About Me

I am a web developer/designer by trade. To be more specific, a front-end developer who primarily uses the Ruby on Rails, HAML/SASS and jQuery toolsets.

To anyone not in the web app programming field, I make websites.

And here’s a little more about me:

  • I was part of the design team that gave the world the Timex Indiglo watches.
  • I once sang backup on a TV commercial I conceptualized.
  • I have played drums before 4,500 screaming females.
  • I sold my first acrylic painting at age 5.
  • I was the undefeated Spelling Bee champion up to sixth grade.
  • I was once Steve “Afghan Girl” McCurry’s guide through rebel country in southern Philippines in the ’80s.
  • I aced one of the hardest exams in one of the world’s top institutions for electromagnetics, taught by a professor from NASA.
  • I once disrupted James Cameron’s shoot by walking across the set.
  • I helped feed evacuees after Mt. Pinatubo erupted.
  • I saw Jeff Beck back to back with Stevie Ray Vaughan before Stevie Ray died.
  • I once took the exams for our school paper (came in 1st) before trying out for our varsity in basketball (made starting five) in one afternoon.
  • I have designed, on a lark, an actual house.
  • I painstakingly recorded all 8 tracks of a song, playing all the instruments and singing all the parts.
  • I was ambidextrous at one time in my life.
  • I have shaken Cory Aquino’s hand.
  • I once dunked a basketball.
  • I can tell a cabernet sauvignon from a merlot.
  • I have used a Mac since 1985.
  • I once led and won a pitch over the best ad agency in the country.

More thoughts/drivel - a brain dump of sorts.

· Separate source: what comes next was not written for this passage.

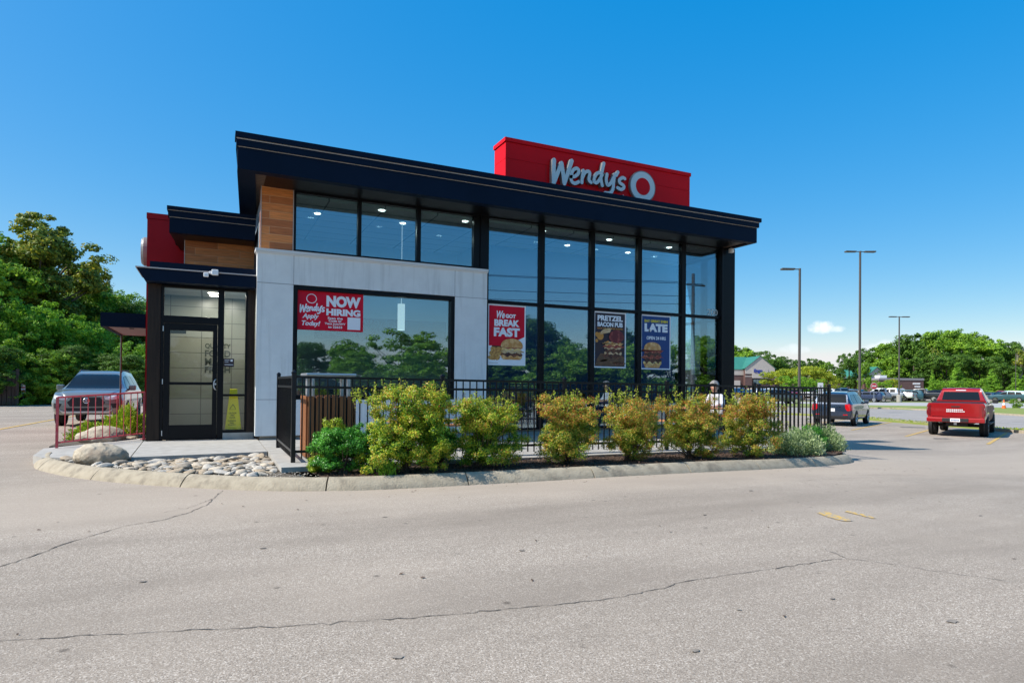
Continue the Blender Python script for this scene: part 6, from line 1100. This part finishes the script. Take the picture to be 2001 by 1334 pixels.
# ---------------------------------------------------------------- poles and signs
def lamp_post(px, d, top, heads, lab, base=False, r=.09, hx=1.):
    x, y = site(px, d); z = G(x); h = (751.65+(px-1000)*.0094-top)/1229.6*d+1.35; t = thing('street_lamp', lab, 'lamp post', (x, y, z), 'light poles of the parking lots')
    build('pole', B().tube([(x, y, z), (x, y, h)], [r, r*.8], 12), M['pole'], t, smooth='auto')
    if base: build('concrete_base', B().lathe([(.001, 0), (.30, 0), (.30, .95), (.26, 1.0), (.001, 1.0)], (x, y, z), n=20), M['concrete'], t, smooth='auto')
    for hd_ in heads:
        dx, dy = CY*hd_, -SY*hd_; a = Vector((dx, dy, 0)).normalized(); n = Vector((-a.y, a.x, 0)); b = B(); L = .95*hx; p0 = Vector((x, y, h-.06))
        b.tube([p0, p0+a*.45], .04); hdm = build('arm', b, M['pole'], t); c0, c1 = p0+a*.38, p0+a*(.38+L); q = []
        for c, w_ in ((c0, .14), (c1, .20)):
            for sn, sz in ((-1, -.06), (1, -.06), (1, .06), (-1, .06)): q.append(c+n*w_*sn+Vector((0, 0, sz)))
        build('lamp_head', B().add(q, [(0, 3, 2, 1), (4, 5, 6, 7)]+[(i, (i+1) % 4, 4+(i+1) % 4, 4+i) for i in range(4)]), M['pole'], t, bevel=.02)
    return t
lamp_post(1562, 45, 524, (-1,), 'nearest light pole with one lamp head, rising behind the right fence panels', r=.10)
lamp_post(1680, 56, 490, (-1, 1), 'tallest light pole with two lamp heads, rising beyond the blue grey car', r=.11)
lamp_post(1757, 84, 618, (-1, 1), 'light pole on a concrete base with two lamp heads, left of the red pickup', True, .10)
lamp_post(1684, 170, 698, (-1, 1), 'small distant light pole between the round tree and the small gable', r=.12, hx=1.4)
lamp_post(1985, 110, 690, (), 'thin distant pole at the right edge beyond the cone', r=.06)
def post_sign(name, lab, px, d, z0, w_, h_, pts=None, m='white', txt=None, tm='white'):
    x, y = site(px, d); g = G(x); t = thing(name, lab, 'sign', (x, y, g), None, -YAW); build('post', B().box(-.03, .03, 0, .04, 0, z0+h_*.8), M['alu'], t, local=True)
    P = pts or [(-w_/2, z0), (w_/2, z0), (w_/2, z0+h_), (-w_/2, z0+h_)]
    if name == 'stop_sign': build('sign_border', B().prism([(a*1.09, -.012, (c-z0-h_/2)*1.09+z0+h_/2) for a, c in P], (0, .008, 0)), M['white'], t, local=True)
    build('sign_plate', B().prism([(a, -.03, c) for a, c in P], (0, .015, 0)), M[m], t, local=True)
    if txt: text('lettering', txt, M[tm], t, (-w_*.36, w_*.36, z0+h_*.36, z0+h_*.64), -.032, bold=.05, local=True, depth=.004)
    return t
post_sign('stop_sign', 'red octagonal stop sign on a post at the far side of the crossing road', 1708, 82, 1.75, .76, .76, [(.38*math.cos(R_(22.5+45*i))*1.08, 2.13+.38*math.sin(R_(22.5+45*i))*1.08) for i in range(8)], 'stopred', 'STOP')
t = post_sign('parking_sign', 'white vertical sign on a post above the right fence panel', 1603, 31, 1.52, .26, .58)
b = B(); b.lathe([(.045, 0), (.06, 0)], (0, -.034, 1.82), 'y', n=18); b.box(-.055, .055, -.036, -.032, 1.94, 1.96); b.tube([(.0, -.034, 1.92), (.0, -.034, 1.84), (.04, -.034, 1.80)], .008); b.box(-.13, .13, -.034, -.031, 1.70, 1.708)
build('symbol', b, M['grey_print'], t, local=True)
x, y = site(1962, 60); t = thing('traffic_cone', 'orange traffic cone with a white band across the road at the right', 'cone', (x, y, G(x)))
build('cone_body', B().lathe([(.001, .9), (.035, .9), (.07, .62), (.125, .30), (.19, .05), (.19, .04)], (x, y, G(x)), n=20), M['orange'], t, smooth='auto'); build('cone_base', B().box(x-.24, x+.24, y-.24, y+.24, G(x), G(x)+.05), M['orange'], t); build('white_band', B().lathe([(.078, .60), (.122, .36)], (x, y, G(x)), n=20), M['white'], t, smooth=True)
# left background: board enclosure and marker post
x, y = site(-10, 33); t = thing('board_enclosure', 'brown board enclosure at the left edge of the lot', 'enclosure', (x, y, 0), None, .2); b = B()
for q in range(16): b.box(-2.3+.2*q, -2.3+.2*q+.17, 0, .03, .05, 1.85)
build('boards', b, M['oldwood'], t, local=True); build('post', B().box(.86, 1.0, -.06, .08, 0, 1.95), M['oldwood'], t, local=True); build('back_wall', B().box(-2.3, .9, .05, 2.5, 0, 1.7), M['oldwood'], t, local=True)
x, y = site(46, 34); t = thing('marker_post', 'thin post with a small red and white plate left of the silver car', 'post', (x, y, 0)); build('post', B().tube([(x, y, 0), (x, y, 1.2)], .02, 8), M['pole'], t); build('plate', B().box(x-.09, x+.09, y-.03, y-.02, .62, 1.15), M['white'], t); build('plate_band', B().box(x-.085, x+.085, y-.035, y-.031, .70, .82).box(x-.085, x+.085, y-.035, y-.031, .92, 1.0), M['stopred'], t)
# fallen leaves scattered on the drive
rng = np.random.default_rng(77); n = 110; Pl = []
for _ in range(n):
    x = rng.uniform(-4, 16); y = rng.uniform(2, 7.7) if rng.random() < .6 else 7.75-abs(rng.normal(0, .25)); Pl.append((x, y, G(x)+.006))
o = link('fallen_leaves', leaves_mesh('fallen_leaves', np.array(Pl), np.tile([0, 0, 4.], (n, 1)), .035, .5, M['stem'], rng)); tag(o, kind='stuff', label='small dry leaves scattered over the asphalt')
bpy.context.view_layer.update()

  • I write right-handed but I do most everyday things with my left hand - texting, opening jars, driving. I hope it is not an intermediate step removed from schizophrenia.
  • I have an overdeveloped sense of self-worth, which comes in handy in fields like advertising, but is totally useless in my career as a husband.
  • One fine morning I took a bamboo pole, dug up some worms, fashioned out a fishing rod of sorts, and caught a couple of tilapias in the pond at the back of my school. It would have been unimpressive if I wasn’t 5 and was supposed to be in my preschool class.
  • This sneaky family has kidnapped my worries and discontent, with no plans of returning the willing victims to their proper place.
  • I was able to dunk a basketball once. Immediately seizing the importance of the moment and the futility of duplicating the effort, I decided to rest on my laurels and never attempted another one.
  • I have owned two beautiful drum sets by dint of hard work and sold them separately by virtue of circumstance.
  • I secretly relish my boys’ eyes lighting up on those rare occasions they see me play ball - only one of them has the passion for it while the other one plays it as a way of not breaking his old man’s heart.
  • Concepts come easy to me, it’s the execution that keeps me from reaping the benefits. Lack of focus has always been an ugly step sister to inspired thinking.
  • I have put off writing for a living because I do not want to turn the one thing that I truly enjoy into homework.
  • I have always taken the express route between stark raving mad and pure unadulterated bliss, but have decided, of late, to spend more time in the stops in between - much easier on the old ticker.
  • As a kid, my idea of a wife was the antithesis of my alpha female activist mom: a home-bound presence whipping up feasts on short notice and being a constant presence around the home. And looking exactly the opposite of those NGO dudes, I mean girls.
  • My best-case scenario would find me playing music summoned from deep in my soul in near-empty dives on any given night.
  • The fact that I no longer touch a basketball regularly is a constant reminder of the need to rekindle my passions.
  • I still cringe when I step on cracks in the pavement. I used to blow on my fingers whenever I touched anything - Melvin Udall had nothing on that 12-year-old obsessive-compulsive.
  • For years the last thing I did on my birthday was write a letter to myself, to be opened and read five years hence. I looked forward to reading them every year, only throwing them all away when I got tired of all the angst.
  • I was barely five feet tall when I was 14. Growth spurts can work wonders for a teenager’s self-esteem.
  • I know I will bawl like a school girl on my son’s wedding day, when we throw away our vow forged when he was four to live together until my old age.
  • I do not care for organized religion. Take away that belief system if you truly want peaceful coexistence.
  • I can confidently say, speaking from first-hand experience, that mediocrity does get you through life unscathed as long as you follow the right rules.
  • I never thought people would pay me good money to think all day with occasional bursts of typing in between.
  • Not even my debilitating fear of heights could keep me from riding the roller coaster during the Vancouver World’s Fair in ‘86.